» **WHAT YOU NEED TO DO**: Identify the lines containing the word "parts". Copy each one.
** Start of RECORD SET **
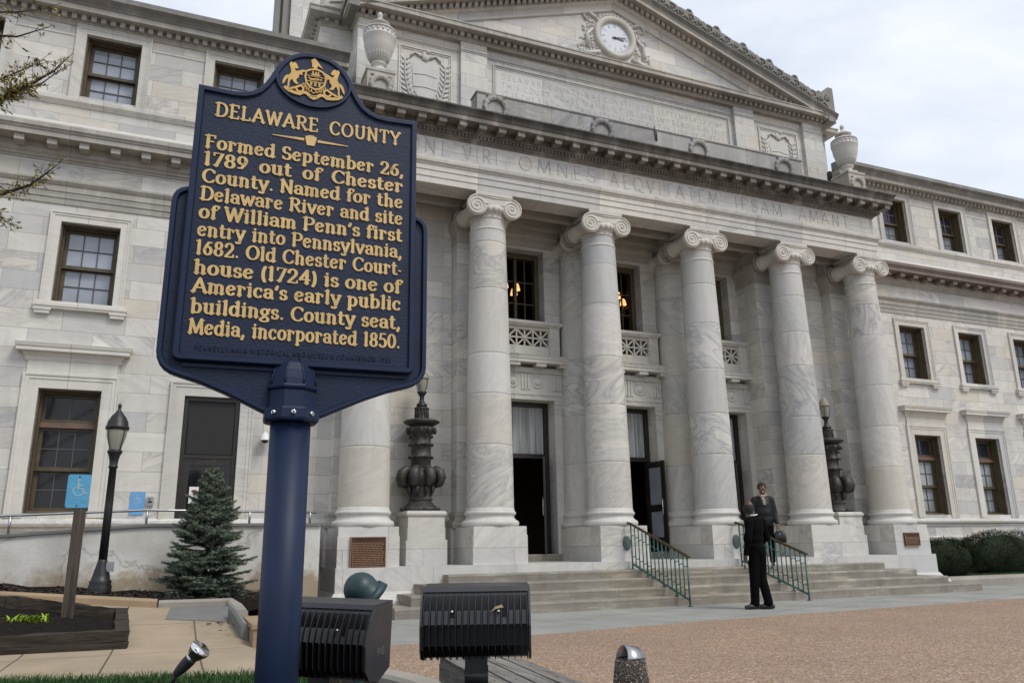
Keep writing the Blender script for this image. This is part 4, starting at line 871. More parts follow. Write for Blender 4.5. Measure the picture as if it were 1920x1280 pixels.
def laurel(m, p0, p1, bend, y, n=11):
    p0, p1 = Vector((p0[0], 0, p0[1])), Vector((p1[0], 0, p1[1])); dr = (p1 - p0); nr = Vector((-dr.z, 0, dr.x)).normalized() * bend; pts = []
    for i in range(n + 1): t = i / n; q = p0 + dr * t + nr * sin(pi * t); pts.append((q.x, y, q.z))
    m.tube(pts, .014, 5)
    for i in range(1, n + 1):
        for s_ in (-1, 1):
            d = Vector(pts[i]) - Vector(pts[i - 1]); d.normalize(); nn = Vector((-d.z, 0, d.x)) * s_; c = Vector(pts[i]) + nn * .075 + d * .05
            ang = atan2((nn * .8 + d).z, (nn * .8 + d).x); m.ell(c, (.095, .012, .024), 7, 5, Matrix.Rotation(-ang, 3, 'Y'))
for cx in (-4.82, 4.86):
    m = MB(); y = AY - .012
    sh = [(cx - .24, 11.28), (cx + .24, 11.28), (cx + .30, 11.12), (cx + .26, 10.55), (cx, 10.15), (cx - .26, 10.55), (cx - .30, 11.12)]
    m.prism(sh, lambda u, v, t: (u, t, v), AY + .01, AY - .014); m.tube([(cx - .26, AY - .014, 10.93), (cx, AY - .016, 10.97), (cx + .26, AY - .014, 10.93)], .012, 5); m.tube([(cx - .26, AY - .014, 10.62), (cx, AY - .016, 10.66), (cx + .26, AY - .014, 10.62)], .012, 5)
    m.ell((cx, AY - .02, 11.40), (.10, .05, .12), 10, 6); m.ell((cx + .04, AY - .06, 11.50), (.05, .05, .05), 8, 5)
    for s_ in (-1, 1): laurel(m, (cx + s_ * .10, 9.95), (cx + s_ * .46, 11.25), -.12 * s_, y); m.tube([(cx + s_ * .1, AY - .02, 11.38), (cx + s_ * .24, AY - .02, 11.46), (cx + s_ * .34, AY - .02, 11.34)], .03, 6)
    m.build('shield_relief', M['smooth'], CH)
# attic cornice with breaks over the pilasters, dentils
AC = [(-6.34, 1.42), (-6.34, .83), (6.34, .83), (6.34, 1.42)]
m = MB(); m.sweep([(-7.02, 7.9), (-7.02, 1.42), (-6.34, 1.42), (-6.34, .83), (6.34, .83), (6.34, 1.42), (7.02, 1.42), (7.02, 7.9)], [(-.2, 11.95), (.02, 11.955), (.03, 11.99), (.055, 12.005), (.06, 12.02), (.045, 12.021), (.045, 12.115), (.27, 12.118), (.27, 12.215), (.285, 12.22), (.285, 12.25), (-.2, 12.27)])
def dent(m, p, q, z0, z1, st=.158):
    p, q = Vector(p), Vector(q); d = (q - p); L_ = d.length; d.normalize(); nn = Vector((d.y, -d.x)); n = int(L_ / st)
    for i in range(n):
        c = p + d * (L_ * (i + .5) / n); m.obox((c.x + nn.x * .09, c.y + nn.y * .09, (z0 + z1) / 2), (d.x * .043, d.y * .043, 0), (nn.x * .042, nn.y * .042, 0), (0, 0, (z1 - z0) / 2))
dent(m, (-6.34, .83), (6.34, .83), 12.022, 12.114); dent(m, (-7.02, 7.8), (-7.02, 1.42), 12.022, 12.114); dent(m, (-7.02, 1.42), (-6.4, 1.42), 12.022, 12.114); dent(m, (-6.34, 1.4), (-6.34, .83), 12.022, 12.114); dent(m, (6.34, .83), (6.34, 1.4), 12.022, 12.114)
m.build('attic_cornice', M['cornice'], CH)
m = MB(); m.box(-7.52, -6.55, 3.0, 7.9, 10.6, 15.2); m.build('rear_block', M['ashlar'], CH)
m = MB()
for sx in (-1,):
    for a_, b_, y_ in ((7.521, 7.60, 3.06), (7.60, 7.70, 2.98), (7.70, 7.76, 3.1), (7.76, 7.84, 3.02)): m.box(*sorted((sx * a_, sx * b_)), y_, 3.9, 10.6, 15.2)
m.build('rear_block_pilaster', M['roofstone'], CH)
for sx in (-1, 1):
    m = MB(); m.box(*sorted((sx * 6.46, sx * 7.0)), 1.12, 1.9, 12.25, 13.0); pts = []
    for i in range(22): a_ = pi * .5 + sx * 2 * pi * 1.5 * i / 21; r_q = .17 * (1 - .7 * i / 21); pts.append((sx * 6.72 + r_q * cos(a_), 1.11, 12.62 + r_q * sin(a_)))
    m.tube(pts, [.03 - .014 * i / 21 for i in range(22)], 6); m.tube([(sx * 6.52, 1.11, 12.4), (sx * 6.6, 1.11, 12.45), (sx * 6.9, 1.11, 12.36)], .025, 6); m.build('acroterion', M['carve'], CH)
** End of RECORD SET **
** Start of RECORD SET **
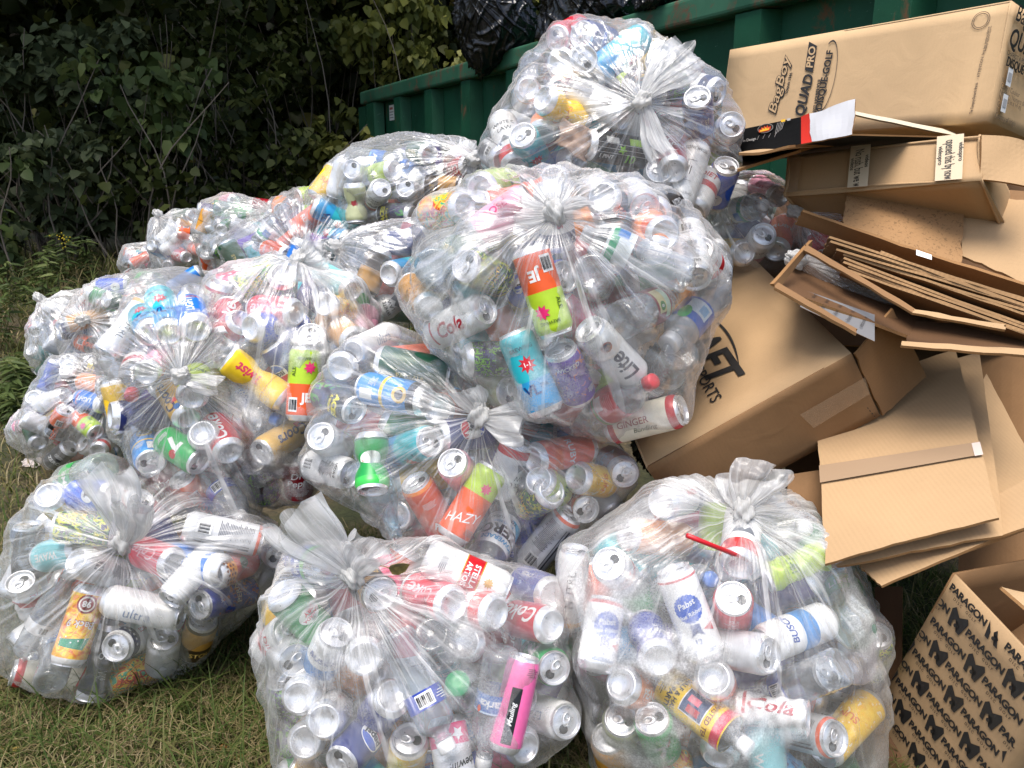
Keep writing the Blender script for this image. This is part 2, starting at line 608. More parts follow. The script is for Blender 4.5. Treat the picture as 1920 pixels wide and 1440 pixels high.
** End of RECORD SET **
» **RESULT FOR THIS TASK**:
Keep writing the Blender script for this image. This is part 4, starting at line 871. More parts follow. Write for Blender 4.5. Measure the picture as if it were 1920x1280 pixels.
Keep writing the Blender script for this image. This is part 2, starting at line 608. More parts follow. The script is for Blender 4.5. Treat the picture as 1920 pixels wide and 1440 pixels high.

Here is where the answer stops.